Lo que quiero decir al final es que no podemos reformar la Iglesia, si no empezamos a reformarnos nosotros mismos. SH
La respuesta de Cristo está clarísima: “Guarda los mandamientos? Por supuesto TODOS. Porque Cristo sabe que aquel joven era un judío tratando de observar la Ley eterna promulgada en el Sinaí. Sabia que trataba de amar a Dios puesto que entonces nunca se hubiera acercado a Cristo..
Mateo nos aclara: “Si quieres ser perfecto, vende lo que tienes” puesto como dice Francisco hay un “apego” a los bienes materiales. El joven sabe que existe una llamada a “ser mejor” a seguir “más cerca a Cristo”. No se trata ya de salvación eterna, sino de amor a Dios lo que lleva a este joven a preguntarle a Cristo y aclarar su duda.
Por eso discernir es lo importante. El “mundo” se aleja de Dios, como dice Román. Europa ha rechazado ya las bases de su origen que el el cristianismo.
El mundo se encuentra ya sin brújula alguna, camino del abismo. No se trata de la sinodalidad de un mero diálogo parlamentario y dividido. El discernimiento nos debe llevar a reconocer donde se encuentra el problema actual, para el que el mundo pueda volver con el que nos reconcilió con Si mismo, que es Cristo que es La Palabra viva de Dios. Sólo El puede salvar al mundo de su acción “autodestructiva” actual. Esta reconciliación es reconocer nuestra imperfección y malicia, y empezar el proceso de reforma por nosotros mismos.
Un saludo cordial
Santiago Hernández
Año 1521 y año 2021. Los papas León X y Francisco
En aquel año, el 3 de enero, León X promulga la bula Decet Romanum Pontificem contra las noventa y cinco tesis y excomulgando a Martín Lutero, monje, teólogo y enseñante en la Universidad alemana de Wittenberg.

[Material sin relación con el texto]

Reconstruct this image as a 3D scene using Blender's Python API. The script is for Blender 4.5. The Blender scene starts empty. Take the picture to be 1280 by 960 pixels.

El acta de la Reforma se había producido en el año 1517, el mismo año en que finalizaba el Concilio de Letrán, que había sido un frustrado intento, muy en los condicionamientos de la época, de renovación de la Iglesia. Atrás había quedado ese chispazo momentáneo de lucidez sobre las condiciones morales del clero. El mismo papa León X “no tuvo escrúpulos en dejar a un lado repetidamente los decretos del concilio” (de la Enciclopedia Católica) El papa no estaba en posición de poner freno a la conducta indigna e inmoral de la curia y demás miembros de la corte de Roma . Murió el 1º de diciembre de aquel año 1521
En aquellos momentos la persona del papa, en León X, fue uno de los actores culpables a lo grande de que se hundiera profundamente la fe en la dignidad del papado y hasta de su capacidad de regeneración moral.
Francisco ha venido quinientos años después, cuando Europa ha sufrido la transformación de la Modernidad y la Iglesia está firmemente establecida en muchas partes del mundo, que en aquel entonces empezaban a ser descubiertas. No en vano este papa ha venido de los confines de la tierra, y que tiene necesariamente una mirada mucho más larga, más allá de Europa, algo impensable, inconcebible para los renacentistas, con su mirada hacia el pasado, aquella edad de oro que les deslumbraba. Hoy Europa vive en la alucinación de haber eliminado a todos sus dioses del pasado y el ser humano ha hecho un altar de sí mismo.
En nuestra América, en la ruralidad africana, en las cristiandades de Asia y Oceanía, ¿se entiende de la misma manera que en Europa la homilía de Francisco? “¿Encarnamos el estilo de Dios que camina en la historia y comparte las vicisitudes de la humanidad?”
El Sínodo de la sinolidad, vuelve a ser Vaticano II, pues de allí se desprendieron las vivencias de una Iglesia ecuménica, de todos y compartida por todos, la necesidad de reconocerse cristianos ante un mundo que se aleja progresivamente, despojándose como un proceso arrollador de cualquier referencia a lo divino. Y nosotros, con la pregunta. “Maestro bueno, ¿qué tengo que hacer para heredar la vida eterna?”